24年はすでに「Insta360 GO 3S」が登場しており、DJIも「Osmo Action 5 Pro」をぶつけてきた。「HERO13 Black」は、NDフィルターやマクロ、超広角といった多彩なレンズモジュラーが使える事がウリだが、一番の目玉であるアナモルフィックレンズモジュラーだけ後日遅れて発売という肩透かしである。正直アクションカメラにNDフィルターが使えても、レンズに絞りがないのであんまり意味がない。

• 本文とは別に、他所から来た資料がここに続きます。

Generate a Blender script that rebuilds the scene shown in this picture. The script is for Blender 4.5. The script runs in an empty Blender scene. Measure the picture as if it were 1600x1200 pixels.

シャッタースピードは遅くできるが、アクションを撮るのにわざわざシャッタースピードを遅くするということにどこまで意味を見いだせるのか、正直未知数だ。
そしてまた小型モデルの登場である。いつもの負けパターンだ。しかもネーミングがただの「HERO」で、13と関係性を切っている。迷走しているといわれても仕方がないだろう。
どこで道を間違えたのかは、一言で言うのは難しい。コンシューマー市場では拡がらないと判断し、プロ市場に進出したのは良かった。だがその後、スポーツに集中する余り、Vlog市場の広がりをつかむのが遅かったのか。DJIのまねをしてドローンに参入したのがいけなかったのか。あるいは360度カメラでInsta360を刺激したのがよくなかったのか。すくなくともこの2点で、両社が「やんのかステップ」に入ったと考えるのは、妥当なところだろう。
Insta360がAce Proを、DJIがOsmo Action 5 Proをリリースし、プロレベルを強調してきている。今後も両社はどんどん上に向かうだろう。GoProもアナモルフィックレンズ対応で、ハイエンドプロ市場に色気を出しているが、ガチプロ市場で戦うべきなのか。
個人的には逆に下のほう、知名度を生かしてシンプルな低価格路線に逃げるべきではないのかとも思う。GoProはそもそも、そういうカメラだったのだ。今回発売される小型低価格「HERO」が決定打にならなければ、身売りという事も再び検討に入ってくるだろう。
その一方で、GoProが巨額のマーケティング費を投入してのスポーツ振興がなければ、米国発のストリートスポーツがきちんと競技化されることもなかっただろう。さらにそれらのスポーツのプロになる人達も、出てこなかったはずだ。これは1つの文化を確立させたということに他ならず、この功績は決して過小評価されるべきものではない。
ただ15年近く事業をやってきて、これだけ業界を席巻しながらも他の事業の柱を作れなかったというところは、経営上の失策を指摘されても仕方がないところだろう。